Search is discovery. Our goal is to provide IT discovery and much more – IT intelligence and understanding. We are delivering this through the power of community and forum, and have termed it “social solving;” together all of us know more than any one of us knows alone.
We’ve built the world’s first search engine for IT because we believe that Search is the key to keeping up with the challenges that hit you every day. And we didn’t stop there. We connect people to their data, but we also connect people to one another. Because where do you turn for help when you’re scratching your head? Often to Internet searches, or friends in the field. We connect you with other IT experts around the world who have solved the same problems that you need to solve (or will need to solve).
We do this by allowing all users to save their search queries and publish them for anyone’s use. The elegance here is that you can immediately access any query that’s been saved and made public, and run it against your own data. (Only the query syntax is published. The data itself, of course, is private to each user.) This is especially helpful when you need a query that searches out a complex relationship – such as between users and the applications they have installed on their desktops – and you do not know where to start.

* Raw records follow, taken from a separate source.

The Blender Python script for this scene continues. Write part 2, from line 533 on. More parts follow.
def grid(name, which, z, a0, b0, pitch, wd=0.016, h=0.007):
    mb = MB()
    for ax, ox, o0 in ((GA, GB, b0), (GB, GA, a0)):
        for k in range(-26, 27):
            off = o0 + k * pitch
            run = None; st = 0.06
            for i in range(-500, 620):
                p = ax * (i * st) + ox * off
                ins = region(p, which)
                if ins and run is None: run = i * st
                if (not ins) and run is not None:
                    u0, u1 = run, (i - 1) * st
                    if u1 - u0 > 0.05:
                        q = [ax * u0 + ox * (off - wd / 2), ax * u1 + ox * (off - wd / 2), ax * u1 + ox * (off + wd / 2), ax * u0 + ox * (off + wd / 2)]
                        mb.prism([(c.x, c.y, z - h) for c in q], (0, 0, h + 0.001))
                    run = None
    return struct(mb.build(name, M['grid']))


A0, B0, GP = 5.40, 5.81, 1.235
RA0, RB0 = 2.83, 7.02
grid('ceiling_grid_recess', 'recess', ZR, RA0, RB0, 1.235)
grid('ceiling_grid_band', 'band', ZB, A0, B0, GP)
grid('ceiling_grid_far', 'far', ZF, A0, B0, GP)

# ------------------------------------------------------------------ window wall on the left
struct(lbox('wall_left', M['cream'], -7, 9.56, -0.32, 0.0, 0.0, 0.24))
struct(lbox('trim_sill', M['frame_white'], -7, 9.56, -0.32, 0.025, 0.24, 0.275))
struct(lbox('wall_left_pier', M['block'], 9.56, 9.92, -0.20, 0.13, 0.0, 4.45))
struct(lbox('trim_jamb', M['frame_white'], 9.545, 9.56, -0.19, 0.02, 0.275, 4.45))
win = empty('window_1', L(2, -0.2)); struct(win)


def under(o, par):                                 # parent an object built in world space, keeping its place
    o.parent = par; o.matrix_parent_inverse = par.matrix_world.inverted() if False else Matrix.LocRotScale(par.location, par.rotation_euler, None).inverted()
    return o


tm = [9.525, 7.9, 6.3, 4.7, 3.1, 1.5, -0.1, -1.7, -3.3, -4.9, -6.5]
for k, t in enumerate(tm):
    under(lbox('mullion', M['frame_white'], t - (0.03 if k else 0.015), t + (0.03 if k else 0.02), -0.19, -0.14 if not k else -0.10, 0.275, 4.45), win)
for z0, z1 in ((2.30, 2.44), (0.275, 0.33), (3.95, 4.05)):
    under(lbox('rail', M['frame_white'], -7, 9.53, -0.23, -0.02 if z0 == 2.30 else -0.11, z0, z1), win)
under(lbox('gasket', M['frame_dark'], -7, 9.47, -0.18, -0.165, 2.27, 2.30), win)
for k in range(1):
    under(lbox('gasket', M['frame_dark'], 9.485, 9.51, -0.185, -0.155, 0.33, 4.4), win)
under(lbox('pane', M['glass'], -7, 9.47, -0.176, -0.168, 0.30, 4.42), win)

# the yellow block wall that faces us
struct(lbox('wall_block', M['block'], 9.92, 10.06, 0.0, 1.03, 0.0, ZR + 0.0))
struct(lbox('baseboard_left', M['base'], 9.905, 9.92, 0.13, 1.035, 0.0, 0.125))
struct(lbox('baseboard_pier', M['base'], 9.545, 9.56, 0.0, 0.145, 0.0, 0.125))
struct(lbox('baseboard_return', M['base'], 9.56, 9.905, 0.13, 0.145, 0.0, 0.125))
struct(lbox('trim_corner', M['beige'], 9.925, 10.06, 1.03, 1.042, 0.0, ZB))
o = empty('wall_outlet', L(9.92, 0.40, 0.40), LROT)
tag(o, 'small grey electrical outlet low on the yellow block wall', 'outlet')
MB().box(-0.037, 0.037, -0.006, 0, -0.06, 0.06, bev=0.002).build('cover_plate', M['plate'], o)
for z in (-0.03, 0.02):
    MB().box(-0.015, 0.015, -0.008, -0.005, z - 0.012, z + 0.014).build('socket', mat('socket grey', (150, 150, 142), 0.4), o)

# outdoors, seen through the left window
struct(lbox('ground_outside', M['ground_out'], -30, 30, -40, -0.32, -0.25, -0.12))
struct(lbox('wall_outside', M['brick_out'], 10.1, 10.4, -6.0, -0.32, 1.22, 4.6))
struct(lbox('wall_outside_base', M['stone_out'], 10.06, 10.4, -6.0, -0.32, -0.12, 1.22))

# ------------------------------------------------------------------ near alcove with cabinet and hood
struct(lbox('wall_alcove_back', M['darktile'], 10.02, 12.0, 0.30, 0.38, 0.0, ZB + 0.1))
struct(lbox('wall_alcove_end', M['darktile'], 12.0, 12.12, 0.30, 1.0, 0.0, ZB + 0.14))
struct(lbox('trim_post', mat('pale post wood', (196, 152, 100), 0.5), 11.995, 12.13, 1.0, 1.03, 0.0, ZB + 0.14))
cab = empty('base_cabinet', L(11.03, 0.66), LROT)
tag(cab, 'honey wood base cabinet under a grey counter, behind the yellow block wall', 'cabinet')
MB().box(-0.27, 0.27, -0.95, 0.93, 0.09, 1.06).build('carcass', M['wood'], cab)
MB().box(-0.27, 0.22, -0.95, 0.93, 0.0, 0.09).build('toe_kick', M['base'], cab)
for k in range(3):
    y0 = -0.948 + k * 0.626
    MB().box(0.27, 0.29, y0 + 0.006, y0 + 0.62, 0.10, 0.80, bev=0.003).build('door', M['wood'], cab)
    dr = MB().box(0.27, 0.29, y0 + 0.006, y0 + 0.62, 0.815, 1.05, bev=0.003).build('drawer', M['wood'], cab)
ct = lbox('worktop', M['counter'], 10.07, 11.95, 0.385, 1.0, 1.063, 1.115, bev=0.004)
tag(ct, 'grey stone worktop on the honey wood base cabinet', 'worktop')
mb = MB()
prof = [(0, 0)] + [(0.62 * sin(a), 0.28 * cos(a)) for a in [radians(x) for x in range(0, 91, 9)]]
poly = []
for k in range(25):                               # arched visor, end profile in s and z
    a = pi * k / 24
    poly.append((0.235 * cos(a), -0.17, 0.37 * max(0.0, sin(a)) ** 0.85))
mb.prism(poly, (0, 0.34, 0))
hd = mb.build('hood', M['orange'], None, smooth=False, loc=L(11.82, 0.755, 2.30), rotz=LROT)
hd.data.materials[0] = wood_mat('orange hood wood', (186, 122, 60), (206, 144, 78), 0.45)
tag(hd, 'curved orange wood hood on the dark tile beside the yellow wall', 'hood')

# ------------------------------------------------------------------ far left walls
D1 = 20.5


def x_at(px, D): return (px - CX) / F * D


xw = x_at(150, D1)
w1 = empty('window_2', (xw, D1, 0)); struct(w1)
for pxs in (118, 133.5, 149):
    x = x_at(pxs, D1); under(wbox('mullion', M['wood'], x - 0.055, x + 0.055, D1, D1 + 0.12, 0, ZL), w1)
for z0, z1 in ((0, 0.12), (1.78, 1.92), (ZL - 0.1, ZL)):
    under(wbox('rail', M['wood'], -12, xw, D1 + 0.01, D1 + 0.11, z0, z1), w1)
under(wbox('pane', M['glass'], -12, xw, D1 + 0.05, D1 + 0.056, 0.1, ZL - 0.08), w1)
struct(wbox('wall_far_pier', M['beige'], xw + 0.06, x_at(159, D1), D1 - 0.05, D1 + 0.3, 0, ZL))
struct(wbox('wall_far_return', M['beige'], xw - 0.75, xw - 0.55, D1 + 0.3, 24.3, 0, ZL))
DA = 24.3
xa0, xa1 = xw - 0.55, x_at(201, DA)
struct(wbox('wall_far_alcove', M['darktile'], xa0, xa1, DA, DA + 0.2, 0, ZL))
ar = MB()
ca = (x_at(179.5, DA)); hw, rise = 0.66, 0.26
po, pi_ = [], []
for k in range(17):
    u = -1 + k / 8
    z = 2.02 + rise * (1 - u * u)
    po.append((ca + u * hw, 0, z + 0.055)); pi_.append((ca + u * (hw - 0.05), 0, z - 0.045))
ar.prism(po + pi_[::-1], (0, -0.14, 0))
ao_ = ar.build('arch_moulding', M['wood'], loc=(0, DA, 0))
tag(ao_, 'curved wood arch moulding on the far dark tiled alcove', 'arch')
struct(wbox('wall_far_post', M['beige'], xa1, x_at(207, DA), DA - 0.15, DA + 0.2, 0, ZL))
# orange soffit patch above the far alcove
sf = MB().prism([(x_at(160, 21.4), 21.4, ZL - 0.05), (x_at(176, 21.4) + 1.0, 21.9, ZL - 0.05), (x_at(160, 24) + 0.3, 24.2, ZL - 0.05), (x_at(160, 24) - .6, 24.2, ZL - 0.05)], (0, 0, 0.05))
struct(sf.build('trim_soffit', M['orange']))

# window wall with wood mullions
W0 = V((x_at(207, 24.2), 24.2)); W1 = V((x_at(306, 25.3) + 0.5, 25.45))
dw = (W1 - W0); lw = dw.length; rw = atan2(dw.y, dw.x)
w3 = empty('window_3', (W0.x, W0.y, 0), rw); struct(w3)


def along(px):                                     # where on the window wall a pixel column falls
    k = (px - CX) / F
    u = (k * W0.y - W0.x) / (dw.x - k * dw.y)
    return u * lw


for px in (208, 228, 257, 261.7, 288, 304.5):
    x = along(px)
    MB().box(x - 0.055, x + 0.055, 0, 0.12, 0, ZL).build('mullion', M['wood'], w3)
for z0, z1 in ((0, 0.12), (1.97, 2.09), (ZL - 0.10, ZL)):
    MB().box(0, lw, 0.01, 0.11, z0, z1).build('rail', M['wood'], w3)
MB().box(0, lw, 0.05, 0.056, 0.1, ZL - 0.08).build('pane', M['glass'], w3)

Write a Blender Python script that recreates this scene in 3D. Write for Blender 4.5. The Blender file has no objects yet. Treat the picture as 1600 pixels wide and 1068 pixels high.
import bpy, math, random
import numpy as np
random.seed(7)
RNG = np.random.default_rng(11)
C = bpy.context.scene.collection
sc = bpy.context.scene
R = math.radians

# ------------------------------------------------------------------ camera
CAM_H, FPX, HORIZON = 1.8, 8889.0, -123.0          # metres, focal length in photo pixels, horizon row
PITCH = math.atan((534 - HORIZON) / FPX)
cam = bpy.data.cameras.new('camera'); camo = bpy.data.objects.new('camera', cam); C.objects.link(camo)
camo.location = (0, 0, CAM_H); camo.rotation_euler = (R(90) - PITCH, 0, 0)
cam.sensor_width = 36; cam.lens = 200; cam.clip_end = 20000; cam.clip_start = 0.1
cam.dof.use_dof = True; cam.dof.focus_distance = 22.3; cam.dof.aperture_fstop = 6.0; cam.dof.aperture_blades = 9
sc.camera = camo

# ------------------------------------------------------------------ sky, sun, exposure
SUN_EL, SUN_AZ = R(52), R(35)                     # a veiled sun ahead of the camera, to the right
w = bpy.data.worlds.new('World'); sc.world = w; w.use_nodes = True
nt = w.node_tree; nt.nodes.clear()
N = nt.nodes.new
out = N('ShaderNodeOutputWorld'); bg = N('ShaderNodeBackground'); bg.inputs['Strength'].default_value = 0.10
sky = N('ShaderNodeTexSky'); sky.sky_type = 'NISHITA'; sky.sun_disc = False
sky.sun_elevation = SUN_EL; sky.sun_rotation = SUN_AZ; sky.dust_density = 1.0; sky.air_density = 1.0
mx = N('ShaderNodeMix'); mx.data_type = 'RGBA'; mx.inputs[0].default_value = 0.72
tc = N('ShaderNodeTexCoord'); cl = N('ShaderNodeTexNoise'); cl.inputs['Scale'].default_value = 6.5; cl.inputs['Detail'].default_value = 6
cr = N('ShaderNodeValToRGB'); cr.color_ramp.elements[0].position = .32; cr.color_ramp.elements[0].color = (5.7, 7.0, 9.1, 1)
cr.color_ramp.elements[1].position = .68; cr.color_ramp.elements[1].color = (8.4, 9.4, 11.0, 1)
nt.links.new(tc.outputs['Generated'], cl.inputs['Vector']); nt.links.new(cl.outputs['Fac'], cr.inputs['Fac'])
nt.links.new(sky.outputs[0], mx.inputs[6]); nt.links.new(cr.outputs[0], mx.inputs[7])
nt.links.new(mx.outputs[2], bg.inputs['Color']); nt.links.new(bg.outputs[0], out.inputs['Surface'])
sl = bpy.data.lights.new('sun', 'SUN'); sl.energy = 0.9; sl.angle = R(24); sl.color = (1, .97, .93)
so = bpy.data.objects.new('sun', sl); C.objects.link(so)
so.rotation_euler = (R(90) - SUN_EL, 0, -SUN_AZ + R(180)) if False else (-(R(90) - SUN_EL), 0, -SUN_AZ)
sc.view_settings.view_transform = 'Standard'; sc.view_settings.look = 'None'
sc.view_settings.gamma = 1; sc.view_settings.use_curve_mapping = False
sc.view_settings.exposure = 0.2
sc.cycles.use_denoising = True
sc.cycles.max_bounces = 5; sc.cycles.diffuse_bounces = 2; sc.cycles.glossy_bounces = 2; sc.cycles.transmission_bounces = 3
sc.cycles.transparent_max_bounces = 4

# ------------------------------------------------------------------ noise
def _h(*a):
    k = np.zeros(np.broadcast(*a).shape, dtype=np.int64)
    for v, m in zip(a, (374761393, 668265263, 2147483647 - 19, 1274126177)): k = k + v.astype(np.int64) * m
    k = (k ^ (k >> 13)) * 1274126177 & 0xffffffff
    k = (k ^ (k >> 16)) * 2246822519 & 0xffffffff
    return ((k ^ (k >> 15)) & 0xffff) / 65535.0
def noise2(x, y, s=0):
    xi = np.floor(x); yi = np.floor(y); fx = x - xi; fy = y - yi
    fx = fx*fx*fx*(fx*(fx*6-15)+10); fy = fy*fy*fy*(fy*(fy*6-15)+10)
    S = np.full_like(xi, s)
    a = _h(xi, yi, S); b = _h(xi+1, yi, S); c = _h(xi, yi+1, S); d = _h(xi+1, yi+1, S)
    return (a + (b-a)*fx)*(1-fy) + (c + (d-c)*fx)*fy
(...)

The permutations are endless, but since the core concept is the same, any saved query can be used against any set of network data.
We built “community” directly into our search platform so you can use it to better understand your data and more quickly resolve complex problems. “Social solving” harnesses everything that is good about network collaboration, and in this case you do not need to actually know anyone else in the network to take advantage of it. You may be a one person IT shop, but you gain the knowledge and experience of a much, much larger and diverse group. It might sound a little like James Surowiecki’s ideas in The Wisdom of Crowds; groups of people collectively making decisions and solving problems such as how many jellybeans in a jar, the odds on a race, or the price of a stock.
We find Surowiecki’s ideas intriguing, but our idea of “social solving” has several significant differences. For example, instead of averaging individual guesses to reach a single solution, we provide a place to aggregate and present all the guesses, so that the deciding factor of the various opinions becomes the actual use of each. Also, there isn’t one answer per question. In our search platform, an infinite number of anonymous users solve an infinite number of problems simultaneously. We can even apply use-based algorithms to rank which queries are most likely to yield the best results, but the bottom line is: the community-saved searches are informed suggestions. Each user ultimately decides which queries to use.
Another important part of the built-in community is the benevolence of users who contribute saved searches to benefit others. It’s true that delivering massive value to users via “social solving” takes a meaningful number of users saving a meaningful number of useful searches – a critical mass.
We think the idea of “social solving” is a very simple, very elegant, and very potent proposition. Its time has come.